→ Exercise aim
Set down the material once more, exactly as it appears.

→ Given data
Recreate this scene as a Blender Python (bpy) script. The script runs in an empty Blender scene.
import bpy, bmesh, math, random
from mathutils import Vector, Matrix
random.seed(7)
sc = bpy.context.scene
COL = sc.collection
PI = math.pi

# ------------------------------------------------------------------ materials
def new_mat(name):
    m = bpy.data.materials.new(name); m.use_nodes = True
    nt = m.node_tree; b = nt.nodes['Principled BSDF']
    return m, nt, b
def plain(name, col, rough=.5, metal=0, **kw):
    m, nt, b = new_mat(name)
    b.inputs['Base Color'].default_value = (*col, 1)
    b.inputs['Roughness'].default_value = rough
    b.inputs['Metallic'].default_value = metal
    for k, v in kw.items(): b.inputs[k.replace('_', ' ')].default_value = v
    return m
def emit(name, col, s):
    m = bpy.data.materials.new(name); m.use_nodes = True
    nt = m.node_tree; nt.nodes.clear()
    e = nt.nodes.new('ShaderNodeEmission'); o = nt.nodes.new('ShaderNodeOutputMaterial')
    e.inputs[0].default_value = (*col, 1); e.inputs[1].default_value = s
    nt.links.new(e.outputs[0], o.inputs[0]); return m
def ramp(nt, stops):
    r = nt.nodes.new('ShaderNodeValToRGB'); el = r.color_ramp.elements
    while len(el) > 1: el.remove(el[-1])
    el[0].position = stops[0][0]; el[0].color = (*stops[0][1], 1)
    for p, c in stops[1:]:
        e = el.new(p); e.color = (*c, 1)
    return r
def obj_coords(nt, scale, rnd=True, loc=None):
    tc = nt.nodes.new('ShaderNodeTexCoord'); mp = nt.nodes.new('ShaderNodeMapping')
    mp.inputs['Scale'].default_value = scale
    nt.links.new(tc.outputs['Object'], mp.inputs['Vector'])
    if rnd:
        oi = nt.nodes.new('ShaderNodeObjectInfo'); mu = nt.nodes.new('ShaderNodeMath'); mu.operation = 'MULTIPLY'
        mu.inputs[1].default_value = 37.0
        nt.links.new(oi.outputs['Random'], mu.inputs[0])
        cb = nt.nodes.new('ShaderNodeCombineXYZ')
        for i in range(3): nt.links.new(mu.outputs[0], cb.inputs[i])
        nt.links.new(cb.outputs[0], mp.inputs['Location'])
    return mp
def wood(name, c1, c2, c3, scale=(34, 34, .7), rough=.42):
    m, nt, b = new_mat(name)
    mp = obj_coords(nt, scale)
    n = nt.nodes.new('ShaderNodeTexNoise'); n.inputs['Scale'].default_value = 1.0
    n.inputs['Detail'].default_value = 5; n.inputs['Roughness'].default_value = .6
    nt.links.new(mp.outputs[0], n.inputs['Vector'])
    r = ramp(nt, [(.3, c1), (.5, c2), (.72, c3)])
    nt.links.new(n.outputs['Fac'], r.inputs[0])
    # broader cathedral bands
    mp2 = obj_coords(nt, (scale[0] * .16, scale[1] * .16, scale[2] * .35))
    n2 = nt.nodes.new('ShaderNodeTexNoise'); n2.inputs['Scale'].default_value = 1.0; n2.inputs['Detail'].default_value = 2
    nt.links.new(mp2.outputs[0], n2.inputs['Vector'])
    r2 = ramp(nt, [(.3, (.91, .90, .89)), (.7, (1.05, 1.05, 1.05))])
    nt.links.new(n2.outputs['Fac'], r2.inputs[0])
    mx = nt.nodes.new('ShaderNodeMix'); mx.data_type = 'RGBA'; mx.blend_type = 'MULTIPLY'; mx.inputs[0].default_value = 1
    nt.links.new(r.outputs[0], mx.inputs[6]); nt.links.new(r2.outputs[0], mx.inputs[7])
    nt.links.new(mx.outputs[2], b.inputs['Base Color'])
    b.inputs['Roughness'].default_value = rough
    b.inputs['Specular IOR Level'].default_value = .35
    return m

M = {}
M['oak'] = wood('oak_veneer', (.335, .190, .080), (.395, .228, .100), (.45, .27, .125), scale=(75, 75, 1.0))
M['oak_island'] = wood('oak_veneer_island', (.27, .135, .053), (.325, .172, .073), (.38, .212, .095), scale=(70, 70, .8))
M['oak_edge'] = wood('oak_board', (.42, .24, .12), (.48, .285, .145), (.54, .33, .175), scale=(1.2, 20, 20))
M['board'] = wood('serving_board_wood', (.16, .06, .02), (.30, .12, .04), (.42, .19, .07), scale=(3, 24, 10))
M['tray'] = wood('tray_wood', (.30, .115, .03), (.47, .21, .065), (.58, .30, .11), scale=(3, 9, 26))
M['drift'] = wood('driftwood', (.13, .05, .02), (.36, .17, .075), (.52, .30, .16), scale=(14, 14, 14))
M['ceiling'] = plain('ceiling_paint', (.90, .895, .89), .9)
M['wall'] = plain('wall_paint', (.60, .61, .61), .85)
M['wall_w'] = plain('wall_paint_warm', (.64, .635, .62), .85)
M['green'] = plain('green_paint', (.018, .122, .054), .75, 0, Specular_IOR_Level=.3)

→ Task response
Recreate this scene as a Blender Python (bpy) script. The script runs in an empty Blender scene.
import bpy, bmesh, math, random
from mathutils import Vector, Matrix
random.seed(7)
sc = bpy.context.scene
COL = sc.collection
PI = math.pi

# ------------------------------------------------------------------ materials
def new_mat(name):
    m = bpy.data.materials.new(name); m.use_nodes = True
    nt = m.node_tree; b = nt.nodes['Principled BSDF']
    return m, nt, b
def plain(name, col, rough=.5, metal=0, **kw):
    m, nt, b = new_mat(name)
    b.inputs['Base Color'].default_value = (*col, 1)
    b.inputs['Roughness'].default_value = rough
    b.inputs['Metallic'].default_value = metal
    for k, v in kw.items(): b.inputs[k.replace('_', ' ')].default_value = v
    return m
def emit(name, col, s):
    m = bpy.data.materials.new(name); m.use_nodes = True
    nt = m.node_tree; nt.nodes.clear()
    e = nt.nodes.new('ShaderNodeEmission'); o = nt.nodes.new('ShaderNodeOutputMaterial')
    e.inputs[0].default_value = (*col, 1); e.inputs[1].default_value = s
    nt.links.new(e.outputs[0], o.inputs[0]); return m
def ramp(nt, stops):
    r = nt.nodes.new('ShaderNodeValToRGB'); el = r.color_ramp.elements
    while len(el) > 1: el.remove(el[-1])
    el[0].position = stops[0][0]; el[0].color = (*stops[0][1], 1)
    for p, c in stops[1:]:
        e = el.new(p); e.color = (*c, 1)
    return r
def obj_coords(nt, scale, rnd=True, loc=None):
    tc = nt.nodes.new('ShaderNodeTexCoord'); mp = nt.nodes.new('ShaderNodeMapping')
    mp.inputs['Scale'].default_value = scale
    nt.links.new(tc.outputs['Object'], mp.inputs['Vector'])
    if rnd:
        oi = nt.nodes.new('ShaderNodeObjectInfo'); mu = nt.nodes.new('ShaderNodeMath'); mu.operation = 'MULTIPLY'
        mu.inputs[1].default_value = 37.0
        nt.links.new(oi.outputs['Random'], mu.inputs[0])
        cb = nt.nodes.new('ShaderNodeCombineXYZ')
        for i in range(3): nt.links.new(mu.outputs[0], cb.inputs[i])
        nt.links.new(cb.outputs[0], mp.inputs['Location'])
    return mp
def wood(name, c1, c2, c3, scale=(34, 34, .7), rough=.42):
    m, nt, b = new_mat(name)
    mp = obj_coords(nt, scale)
    n = nt.nodes.new('ShaderNodeTexNoise'); n.inputs['Scale'].default_value = 1.0
    n.inputs['Detail'].default_value = 5; n.inputs['Roughness'].default_value = .6
    nt.links.new(mp.outputs[0], n.inputs['Vector'])
    r = ramp(nt, [(.3, c1), (.5, c2), (.72, c3)])
    nt.links.new(n.outputs['Fac'], r.inputs[0])
    # broader cathedral bands
    mp2 = obj_coords(nt, (scale[0] * .16, scale[1] * .16, scale[2] * .35))
    n2 = nt.nodes.new('ShaderNodeTexNoise'); n2.inputs['Scale'].default_value = 1.0; n2.inputs['Detail'].default_value = 2
    nt.links.new(mp2.outputs[0], n2.inputs['Vector'])
    r2 = ramp(nt, [(.3, (.91, .90, .89)), (.7, (1.05, 1.05, 1.05))])
    nt.links.new(n2.outputs['Fac'], r2.inputs[0])
    mx = nt.nodes.new('ShaderNodeMix'); mx.data_type = 'RGBA'; mx.blend_type = 'MULTIPLY'; mx.inputs[0].default_value = 1
    nt.links.new(r.outputs[0], mx.inputs[6]); nt.links.new(r2.outputs[0], mx.inputs[7])
    nt.links.new(mx.outputs[2], b.inputs['Base Color'])
    b.inputs['Roughness'].default_value = rough
    b.inputs['Specular IOR Level'].default_value = .35
    return m

M = {}
M['oak'] = wood('oak_veneer', (.335, .190, .080), (.395, .228, .100), (.45, .27, .125), scale=(75, 75, 1.0))
M['oak_island'] = wood('oak_veneer_island', (.27, .135, .053), (.325, .172, .073), (.38, .212, .095), scale=(70, 70, .8))
M['oak_edge'] = wood('oak_board', (.42, .24, .12), (.48, .285, .145), (.54, .33, .175), scale=(1.2, 20, 20))
M['board'] = wood('serving_board_wood', (.16, .06, .02), (.30, .12, .04), (.42, .19, .07), scale=(3, 24, 10))
M['tray'] = wood('tray_wood', (.30, .115, .03), (.47, .21, .065), (.58, .30, .11), scale=(3, 9, 26))
M['drift'] = wood('driftwood', (.13, .05, .02), (.36, .17, .075), (.52, .30, .16), scale=(14, 14, 14))
M['ceiling'] = plain('ceiling_paint', (.90, .895, .89), .9)
M['wall'] = plain('wall_paint', (.60, .61, .61), .85)
M['wall_w'] = plain('wall_paint_warm', (.64, .635, .62), .85)
M['green'] = plain('green_paint', (.018, .122, .054), .75, 0, Specular_IOR_Level=.3)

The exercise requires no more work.